London mayor won’t stop ITV studios redevelopment

London mayor Sadiq Khan has chosen not to intervene in £400m plans to redevelop ITV’s former South Bank studios at 72 Upper Ground, despite the government having halted work.

The proposals from developer Mitsubishi Estate and development manager CO—RE set out a landmark redevelopment of a 2.5-acre site into a commercially-led mixed-use scheme comprising 850,550 square foot of workspace.

Planning approval for the scheme was awarded by Lambeth Council in March. But it became a national talking point two months later, after the then levelling up secretary Michael Gove ordered a pause to the demolition of the former ITV studios.

The Article 31 notice has thrown the future of the redevelopment into doubt while the government considers whether to ‘call in’ the plans.

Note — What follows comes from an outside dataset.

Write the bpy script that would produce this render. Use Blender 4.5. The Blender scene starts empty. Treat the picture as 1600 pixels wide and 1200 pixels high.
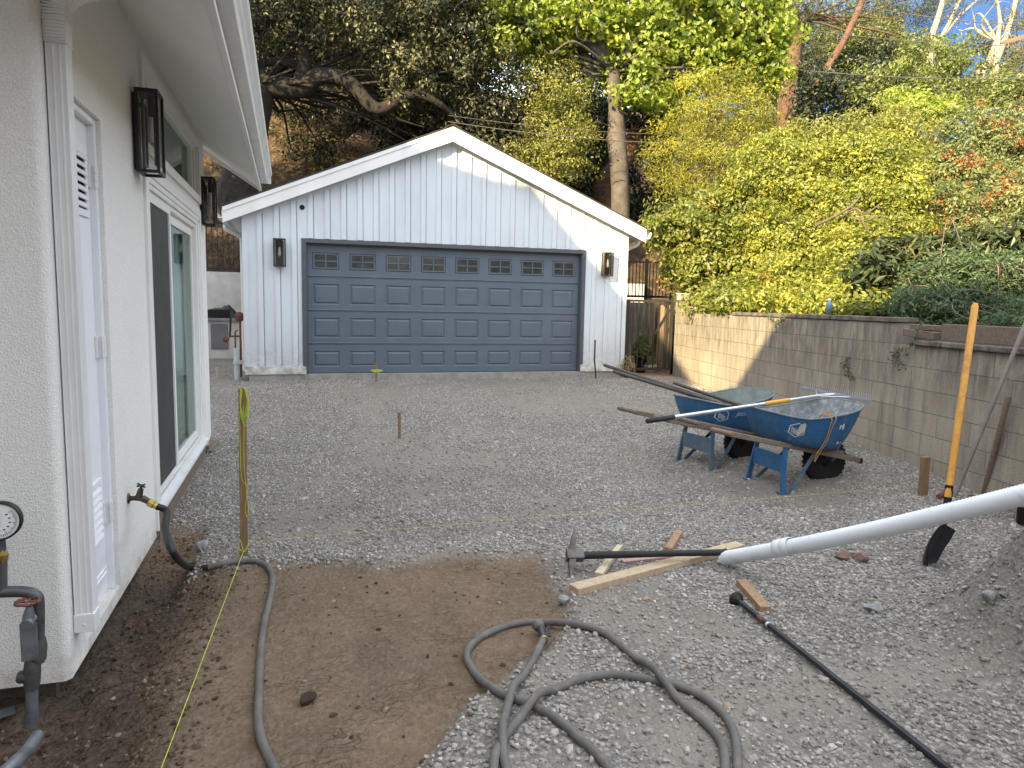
import bpy, math, random
import numpy as np
from mathutils import Vector, Matrix
random.seed(7); rng = np.random.default_rng(11)
S = bpy.context.scene; COL = S.collection
R = math.radians

# ------------------------------------------------------------------ camera
F = 1112.0
_Y = np.array([466 - 800, 468 - 600, F]); _Y /= np.linalg.norm(_Y)
_X = np.array([4523 - 800, 545 - 600, F]); _X -= _Y * (_X @ _Y); _X /= np.linalg.norm(_X)
_Z = np.cross(_X, _Y); _Z = -_Z if _Z[1] > 0 else _Z
CM = np.array([_X, _Y, _Z]); CAM = np.array([0, 0, 1.6])
cam = bpy.data.cameras.new("camera"); camo = bpy.data.objects.new("camera", cam); COL.objects.link(camo)
camo.matrix_world = Matrix(((CM[0, 0], -CM[0, 1], -CM[0, 2], 0), (CM[1, 0], -CM[1, 1], -CM[1, 2], 0),
                            (CM[2, 0], -CM[2, 1], -CM[2, 2], 1.6), (0, 0, 0, 1)))
cam.sensor_width = 36; cam.lens = F / 1600 * 36; cam.clip_start = 0.05; cam.clip_end = 2000
S.camera = camo
# ------------------------------------------------------------------ light
SUN_EL = R(21.5); SUN_AZ = R(50.0)            # light travels towards +x +y (azimuth from +y towards +x)
SKY_GAIN = 2.25
w = bpy.data.worlds.new("World"); S.world = w; w.use_nodes = True
nt = w.node_tree; bg = nt.nodes["Background"]
sky = nt.nodes.new("ShaderNodeTexSky"); sky.sky_type = 'NISHITA'; sky.sun_disc = False
sky.sun_elevation = SUN_EL; sky.sun_rotation = SUN_AZ + math.pi; sky.air_density = 1.0; sky.dust_density = 1.2
hs = nt.nodes.new("ShaderNodeHueSaturation"); hs.inputs["Saturation"].default_value = 0.20
tc = nt.nodes.new("ShaderNodeTexCoord"); sx_ = nt.nodes.new("ShaderNodeSeparateXYZ"); rp_ = nt.nodes.new("ShaderNodeValToRGB"); mx = nt.nodes.new("ShaderNodeMix")
nt.links.new(tc.outputs["Generated"], sx_.inputs[0]); nt.links.new(sx_.outputs[2], rp_.inputs[0])
e_ = rp_.color_ramp.elements; e_[0].position = .10; e_[0].color = (.50, .52, .56, 1); e_[1].position = .95; e_[1].color = (1, 1, 1, 1)      # sky brighter overhead than near the horizon
q_ = e_.new(.5); q_.color = (.58, .60, .64, 1)
mx.data_type = 'RGBA'; mx.blend_type = 'MULTIPLY'; mx.inputs[0].default_value = 1.0
ml = nt.nodes.new("ShaderNodeVectorMath"); ml.operation = 'SCALE'; ml.inputs["Scale"].default_value = SKY_GAIN
nt.links.new(sky.outputs[0], hs.inputs["Color"]); nt.links.new(hs.outputs[0], mx.inputs[6]); nt.links.new(rp_.outputs[0], mx.inputs[7]); # the clear sky opposite the low sun is a deeper, darker blue
dt = nt.nodes.new("ShaderNodeVectorMath"); dt.operation = 'DOT_PRODUCT'; dt.inputs[1].default_value = (math.sin(SUN_AZ), math.cos(SUN_AZ), -.1)
nt.links.new(tc.outputs["Generated"], dt.inputs[0]); r2 = nt.nodes.new("ShaderNodeValToRGB"); mr = nt.nodes.new("ShaderNodeMapRange"); mr.inputs[1].default_value = -1; mr.inputs[2].default_value = 1; nt.links.new(dt.outputs["Value"], mr.inputs[0]); nt.links.new(mr.outputs[0], r2.inputs[0])
e_ = r2.color_ramp.elements; e_[0].position = .05; e_[0].color = (.40, .40, .40, 1); e_[1].position = .955; e_[1].color = (.05, .105, .20, 1); q_ = e_.new(.42); q_.color = (.85, .85, .85, 1); q_ = e_.new(.55); q_.color = (1, 1, 1, 1); q_ = e_.new(.86); q_.color = (.95, .97, 1, 1)
m2 = nt.nodes.new("ShaderNodeMix"); m2.data_type = 'RGBA'; m2.blend_type = 'MULTIPLY'; m2.inputs[0].default_value = 1.0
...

Lambeth Council contacted Sadiq Khan’s office on 10 August to review the plans, giving him two weeks to decide on the future of the development.

But, in a letter revealing the Greater London Authority’s (GLA) decision, Jules Pipe, deputy mayor of London for planning, regeneration and skills, said the mayor does not wish to refuse or take in the planning application.

The letter states that the decision is still subject to action from the secretary of state.

Pipe wrote: “Having now considered a report on this case, I am content to allow the local planning authority to determine the case itself, subject to any action that the secretary of state may take, and do not therefore wish to direct refusal or take over the application for my own determination.”

CO—RE director Stephen Black said: “We’re very pleased that the GLA and Lambeth Council have both recommended for approval a building that will bring investment, over 4,000 new jobs and new workspace to one of London’s most famous destinations.

“Crucially, it will benefit the local community through the London Studios, which will provide 40,000 square foot net of affordable space that is tailored to the needs of Lambeth’s emerging creative industries.”

He continued: “Our proposals will transform a dormant, closed-off site on a popular part of the River Thames into an open and welcoming building that prioritises high-quality workspace, and the provision of new arts, cultural and green public spaces. It will make a deserving addition to the South Bank.”